If you like powder and face shots, the backcountry of Buffalo Pass, Colorado is the place for you. Known for the deepest Colorado snows, Buffalo Pass is a powder-skiers paradise. Most skiers and riders today might call the terrain around the pass mellow. The lines are not “big mountain” like those found in other parts of Colorado like the Gore Range, Elk Mountains, or San Juan Mountains, but steep shots exist. Buffalo Pass is the kind of place where avalanches don’t happen all that often; it’s the kind of place where it’s easy to let your guard down.
On the morning of January 3, 2005, Mike, age 26, his brother and two friends left Steamboat Springs, Colorado on snowmobiles for the powder of Buffalo Pass. The skiing was good with 20 cm of powder over hard, old snow. It was avalanche country. They knew it, but only three of the four carried avalanche rescue transceivers, and as a group they had two shovels. They did not bring collapsible probe poles. In reality no one expected trouble. All had skied steeper terrain and with deeper powder and never had avalanche problems.

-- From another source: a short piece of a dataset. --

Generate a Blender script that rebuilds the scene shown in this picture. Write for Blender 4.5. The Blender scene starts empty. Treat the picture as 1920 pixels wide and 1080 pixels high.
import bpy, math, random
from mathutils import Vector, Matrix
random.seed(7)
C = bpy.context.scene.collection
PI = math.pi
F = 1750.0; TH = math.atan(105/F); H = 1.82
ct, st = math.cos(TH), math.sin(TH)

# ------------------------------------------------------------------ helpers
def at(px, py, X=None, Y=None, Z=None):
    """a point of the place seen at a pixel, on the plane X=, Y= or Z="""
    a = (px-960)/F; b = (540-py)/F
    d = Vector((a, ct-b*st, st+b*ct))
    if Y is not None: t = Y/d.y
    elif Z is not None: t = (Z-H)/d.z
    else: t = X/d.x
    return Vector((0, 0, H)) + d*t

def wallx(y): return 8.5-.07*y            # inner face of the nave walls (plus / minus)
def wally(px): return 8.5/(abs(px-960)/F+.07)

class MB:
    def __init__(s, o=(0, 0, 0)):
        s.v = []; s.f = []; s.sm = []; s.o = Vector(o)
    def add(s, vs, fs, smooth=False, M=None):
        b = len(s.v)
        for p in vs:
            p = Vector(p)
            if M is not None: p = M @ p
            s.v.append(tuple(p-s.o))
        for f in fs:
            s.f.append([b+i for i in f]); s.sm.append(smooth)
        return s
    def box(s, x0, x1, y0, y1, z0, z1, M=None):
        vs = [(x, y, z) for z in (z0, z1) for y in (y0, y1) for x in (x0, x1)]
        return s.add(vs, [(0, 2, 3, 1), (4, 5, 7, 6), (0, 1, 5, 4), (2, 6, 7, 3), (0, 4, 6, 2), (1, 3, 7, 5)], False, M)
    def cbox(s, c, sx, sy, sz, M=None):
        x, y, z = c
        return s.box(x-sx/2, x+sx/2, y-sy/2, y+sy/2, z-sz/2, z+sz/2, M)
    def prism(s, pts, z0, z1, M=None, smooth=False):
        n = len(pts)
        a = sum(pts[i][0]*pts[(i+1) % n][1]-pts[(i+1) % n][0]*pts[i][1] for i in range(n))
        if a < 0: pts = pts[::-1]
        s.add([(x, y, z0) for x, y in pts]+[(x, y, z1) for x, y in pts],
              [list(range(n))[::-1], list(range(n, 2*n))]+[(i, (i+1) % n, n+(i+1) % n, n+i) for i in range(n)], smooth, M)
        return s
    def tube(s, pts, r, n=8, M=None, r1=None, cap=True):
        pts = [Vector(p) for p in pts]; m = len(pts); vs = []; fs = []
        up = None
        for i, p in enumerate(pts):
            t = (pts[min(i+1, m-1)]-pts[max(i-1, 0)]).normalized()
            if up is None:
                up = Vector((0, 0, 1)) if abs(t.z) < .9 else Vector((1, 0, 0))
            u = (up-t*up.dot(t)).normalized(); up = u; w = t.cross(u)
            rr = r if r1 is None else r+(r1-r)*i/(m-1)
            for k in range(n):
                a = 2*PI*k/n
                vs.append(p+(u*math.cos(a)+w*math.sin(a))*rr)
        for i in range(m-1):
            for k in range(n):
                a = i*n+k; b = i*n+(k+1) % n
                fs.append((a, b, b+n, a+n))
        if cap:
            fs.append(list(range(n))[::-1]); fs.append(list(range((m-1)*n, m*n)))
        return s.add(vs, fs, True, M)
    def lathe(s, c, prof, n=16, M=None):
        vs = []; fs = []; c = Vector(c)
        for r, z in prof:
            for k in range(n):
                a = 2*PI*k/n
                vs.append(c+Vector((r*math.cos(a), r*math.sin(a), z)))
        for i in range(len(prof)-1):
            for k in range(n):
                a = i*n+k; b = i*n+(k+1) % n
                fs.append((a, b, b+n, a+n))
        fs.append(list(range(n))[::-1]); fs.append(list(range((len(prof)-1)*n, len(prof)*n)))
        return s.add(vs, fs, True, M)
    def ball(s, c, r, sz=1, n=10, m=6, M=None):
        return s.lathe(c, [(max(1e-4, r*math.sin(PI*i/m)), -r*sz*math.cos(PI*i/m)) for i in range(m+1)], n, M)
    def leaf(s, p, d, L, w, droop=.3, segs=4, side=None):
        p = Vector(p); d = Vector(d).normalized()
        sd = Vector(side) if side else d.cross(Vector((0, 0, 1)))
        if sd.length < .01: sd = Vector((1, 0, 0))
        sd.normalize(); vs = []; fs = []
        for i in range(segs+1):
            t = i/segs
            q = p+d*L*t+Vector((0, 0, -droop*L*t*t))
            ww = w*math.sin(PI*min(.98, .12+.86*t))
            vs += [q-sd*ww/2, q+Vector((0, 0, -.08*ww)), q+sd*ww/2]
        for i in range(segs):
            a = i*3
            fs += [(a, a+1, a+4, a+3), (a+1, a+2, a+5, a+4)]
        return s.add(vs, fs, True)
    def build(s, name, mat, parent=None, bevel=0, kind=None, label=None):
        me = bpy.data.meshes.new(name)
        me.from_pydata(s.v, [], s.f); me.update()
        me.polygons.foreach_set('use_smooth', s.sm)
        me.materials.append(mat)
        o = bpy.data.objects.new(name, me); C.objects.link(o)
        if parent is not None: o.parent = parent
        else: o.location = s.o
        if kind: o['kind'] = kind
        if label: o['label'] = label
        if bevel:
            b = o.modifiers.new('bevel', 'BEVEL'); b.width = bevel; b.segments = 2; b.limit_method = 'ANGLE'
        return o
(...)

The skiers saw no fresh clues to avalanche danger such as recent avalanches or shooting cracks; however, on nearby east- and west-facing slopes were nearly a dozen old avalanches slightly covered by recent snow. After lunch the men moved to steeper terrain, an open hourglass-shaped slope less than 500 feet tall. Half way down the slope steepened to 35+ degrees with a narrow 20-foot-wide trough before pilling out onto the open slope below. Locals call it the “Flume of Doom.” Mike had skied it the winter before.
Mike and his bother would wear the transceivers and get first tracks while their buddies—with one transceiver—took the snowmobiles back to the bottom. About half way around they dropped off a backpack with one shovel to mark the trail back to town. By the time Mike started down his friends had reached the bottom. After a couple of big, sweeping turns Mike threw in two tight turns to check his speed and lined up for a rock jump. He skipped over two big rocks, almost like stairs before cutting hard right into the trough. Mike straightened his skis to rip the gauntlet when he was slammed from his right side by a swelling wave of cascading snow. In a second he was gone.
From above Mike’s brother had just started down. He couldn’t see the bottom but heard yelling. He hurried down but stopped and removed his snowboard. He ended up wallowing down to help.
A lone ski stuck out of the snow but no Mike. Transceivers were switched to receive and immediately detected Mike’s signal. Survival statistics from Europe and the United States show that if found within the first 15 minutes, nine-in-ten buried victims survive. After that survival plummets, only half will survive by 30 minutes, by 35 minutes only one-in-three survive. They were in a race against time. Within minutes they had the strongest signal and started digging. Time seemed to slow but in reality the minutes raced by. Using a shovel, snowboard, and hands the trio dug ferociously but no Mike. Something was wrong. They tried a transceiver a second time, and it led them to a different spot three meters away. Fooled by a false positive signal—something that happens frequently—the trio wasted valuable minutes. This time they found Mike beneath one meter of snow.